WHAT YOU HAVE TO DO:
Records follow. Select each line holding "from".

SUPPLIED MATERIAL:
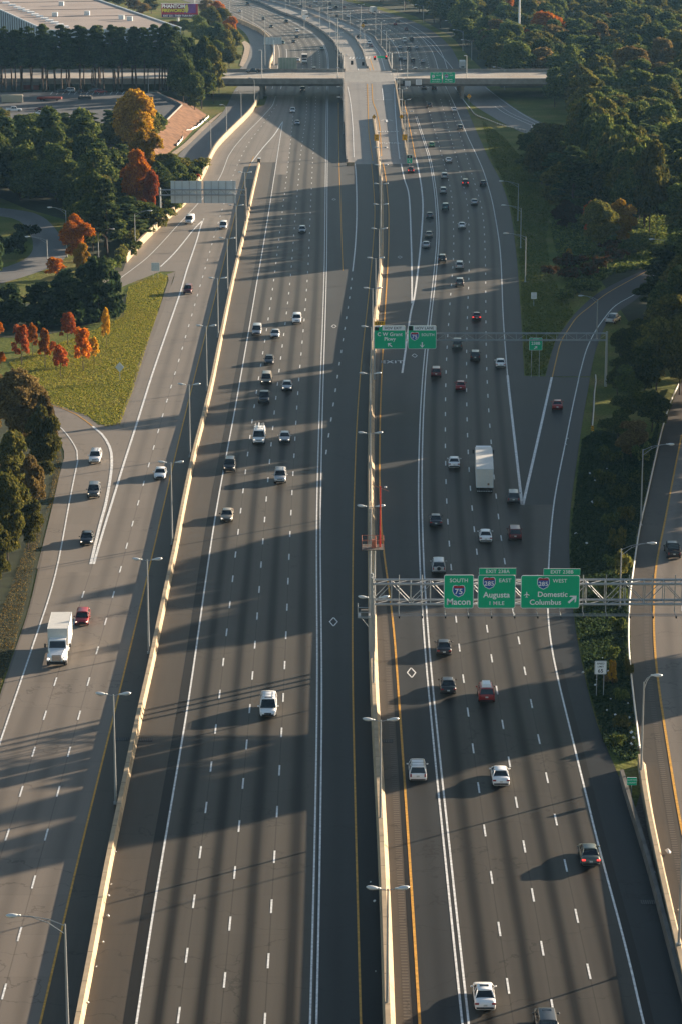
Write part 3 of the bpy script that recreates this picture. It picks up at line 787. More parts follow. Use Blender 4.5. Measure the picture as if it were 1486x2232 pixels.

--

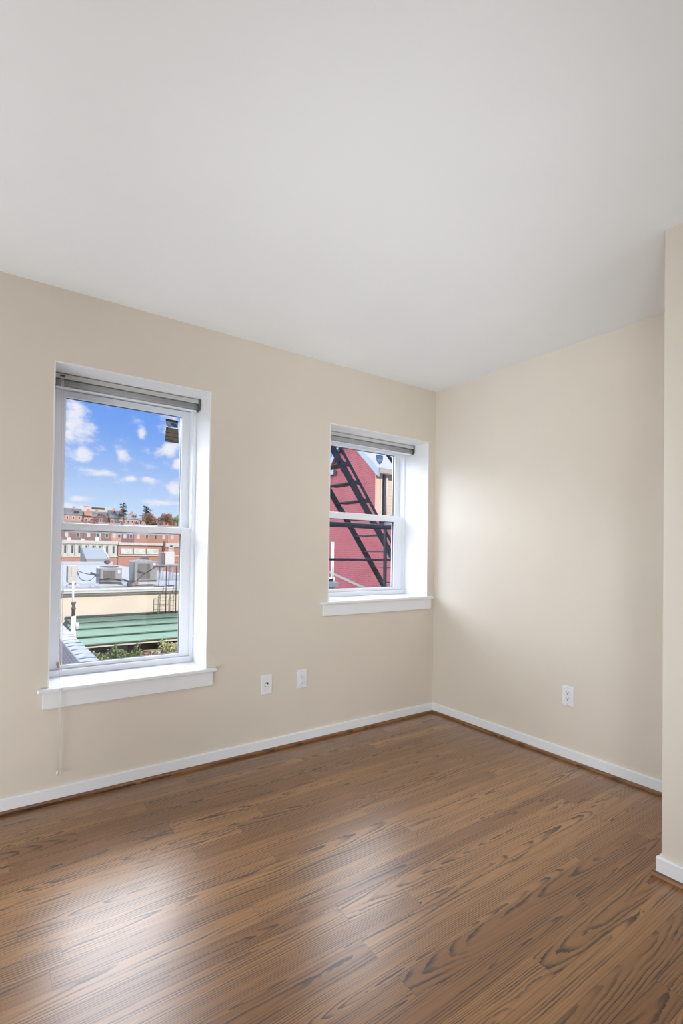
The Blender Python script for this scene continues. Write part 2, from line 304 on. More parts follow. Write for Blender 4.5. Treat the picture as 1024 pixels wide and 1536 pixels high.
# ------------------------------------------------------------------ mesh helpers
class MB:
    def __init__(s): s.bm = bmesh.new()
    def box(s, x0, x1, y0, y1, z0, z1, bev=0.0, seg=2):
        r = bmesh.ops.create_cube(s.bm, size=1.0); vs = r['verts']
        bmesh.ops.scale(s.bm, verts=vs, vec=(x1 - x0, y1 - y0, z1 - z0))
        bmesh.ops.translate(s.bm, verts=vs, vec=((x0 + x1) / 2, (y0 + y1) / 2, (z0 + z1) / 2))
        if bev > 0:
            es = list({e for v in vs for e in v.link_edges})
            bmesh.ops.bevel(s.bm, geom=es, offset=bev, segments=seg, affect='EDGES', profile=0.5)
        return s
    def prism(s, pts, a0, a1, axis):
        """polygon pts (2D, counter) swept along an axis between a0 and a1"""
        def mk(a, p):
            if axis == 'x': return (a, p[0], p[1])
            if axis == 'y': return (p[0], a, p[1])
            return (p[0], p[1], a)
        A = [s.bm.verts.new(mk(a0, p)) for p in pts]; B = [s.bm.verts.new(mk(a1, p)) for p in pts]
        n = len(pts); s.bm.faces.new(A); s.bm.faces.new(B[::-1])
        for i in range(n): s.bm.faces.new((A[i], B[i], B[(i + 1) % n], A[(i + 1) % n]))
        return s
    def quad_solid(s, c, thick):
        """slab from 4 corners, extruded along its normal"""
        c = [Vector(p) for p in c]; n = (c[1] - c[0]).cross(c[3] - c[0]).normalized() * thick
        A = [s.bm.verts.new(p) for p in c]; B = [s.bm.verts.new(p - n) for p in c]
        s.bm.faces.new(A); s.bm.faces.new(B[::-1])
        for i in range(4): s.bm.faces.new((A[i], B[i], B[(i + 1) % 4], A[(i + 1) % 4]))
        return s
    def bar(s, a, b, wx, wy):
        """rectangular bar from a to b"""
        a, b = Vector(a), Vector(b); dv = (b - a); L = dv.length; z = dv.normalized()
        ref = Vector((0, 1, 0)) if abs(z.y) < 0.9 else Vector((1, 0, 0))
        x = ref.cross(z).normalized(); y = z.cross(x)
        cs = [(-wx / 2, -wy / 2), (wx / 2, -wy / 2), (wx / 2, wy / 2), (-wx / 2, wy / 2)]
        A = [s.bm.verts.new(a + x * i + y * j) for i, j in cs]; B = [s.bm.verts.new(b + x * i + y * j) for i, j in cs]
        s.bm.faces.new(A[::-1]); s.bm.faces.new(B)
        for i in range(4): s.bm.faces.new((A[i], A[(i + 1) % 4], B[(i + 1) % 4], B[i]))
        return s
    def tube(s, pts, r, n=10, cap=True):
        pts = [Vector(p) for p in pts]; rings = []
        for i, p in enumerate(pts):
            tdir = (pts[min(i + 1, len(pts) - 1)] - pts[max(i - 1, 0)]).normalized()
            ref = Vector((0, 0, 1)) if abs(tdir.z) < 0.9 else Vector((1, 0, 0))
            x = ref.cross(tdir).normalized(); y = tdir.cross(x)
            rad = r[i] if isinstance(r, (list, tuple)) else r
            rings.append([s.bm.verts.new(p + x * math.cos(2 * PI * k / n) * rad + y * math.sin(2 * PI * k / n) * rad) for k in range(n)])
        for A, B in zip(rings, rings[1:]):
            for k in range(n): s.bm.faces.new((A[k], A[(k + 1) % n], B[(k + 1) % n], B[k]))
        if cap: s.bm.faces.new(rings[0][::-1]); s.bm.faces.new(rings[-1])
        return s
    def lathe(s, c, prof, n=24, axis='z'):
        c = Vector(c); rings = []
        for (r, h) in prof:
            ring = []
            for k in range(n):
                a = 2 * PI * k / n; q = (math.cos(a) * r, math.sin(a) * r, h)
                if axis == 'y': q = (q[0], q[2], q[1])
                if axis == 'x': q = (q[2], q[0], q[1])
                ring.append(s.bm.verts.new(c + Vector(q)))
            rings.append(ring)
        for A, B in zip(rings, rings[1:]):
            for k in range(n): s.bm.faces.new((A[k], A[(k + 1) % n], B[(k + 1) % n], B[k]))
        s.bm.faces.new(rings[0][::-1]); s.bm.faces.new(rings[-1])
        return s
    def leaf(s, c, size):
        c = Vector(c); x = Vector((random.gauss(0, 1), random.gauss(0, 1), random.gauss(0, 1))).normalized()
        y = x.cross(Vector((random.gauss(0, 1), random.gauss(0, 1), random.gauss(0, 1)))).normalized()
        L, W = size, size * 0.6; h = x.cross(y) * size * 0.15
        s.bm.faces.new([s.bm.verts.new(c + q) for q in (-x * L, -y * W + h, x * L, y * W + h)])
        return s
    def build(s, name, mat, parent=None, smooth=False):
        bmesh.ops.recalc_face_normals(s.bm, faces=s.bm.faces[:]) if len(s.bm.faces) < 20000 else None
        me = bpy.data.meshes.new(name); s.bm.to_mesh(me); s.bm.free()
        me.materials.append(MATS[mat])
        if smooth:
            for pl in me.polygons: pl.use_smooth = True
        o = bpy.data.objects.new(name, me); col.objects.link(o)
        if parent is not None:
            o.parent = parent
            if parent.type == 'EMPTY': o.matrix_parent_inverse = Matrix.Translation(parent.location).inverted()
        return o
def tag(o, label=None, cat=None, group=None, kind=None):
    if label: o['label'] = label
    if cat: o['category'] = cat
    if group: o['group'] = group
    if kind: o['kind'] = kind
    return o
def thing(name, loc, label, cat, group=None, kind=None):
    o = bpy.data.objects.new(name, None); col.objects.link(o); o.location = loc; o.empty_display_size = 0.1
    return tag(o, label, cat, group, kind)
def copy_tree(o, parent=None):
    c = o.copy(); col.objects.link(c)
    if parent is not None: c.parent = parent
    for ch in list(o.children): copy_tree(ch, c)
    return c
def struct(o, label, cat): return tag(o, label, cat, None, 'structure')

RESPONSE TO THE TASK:
The Blender Python script for this scene continues. Write part 2, from line 304 on. More parts follow. Write for Blender 4.5. Treat the picture as 1024 pixels wide and 1536 pixels high.
        """slab from 4 corners, extruded along its normal"""
        """rectangular bar from a to b"""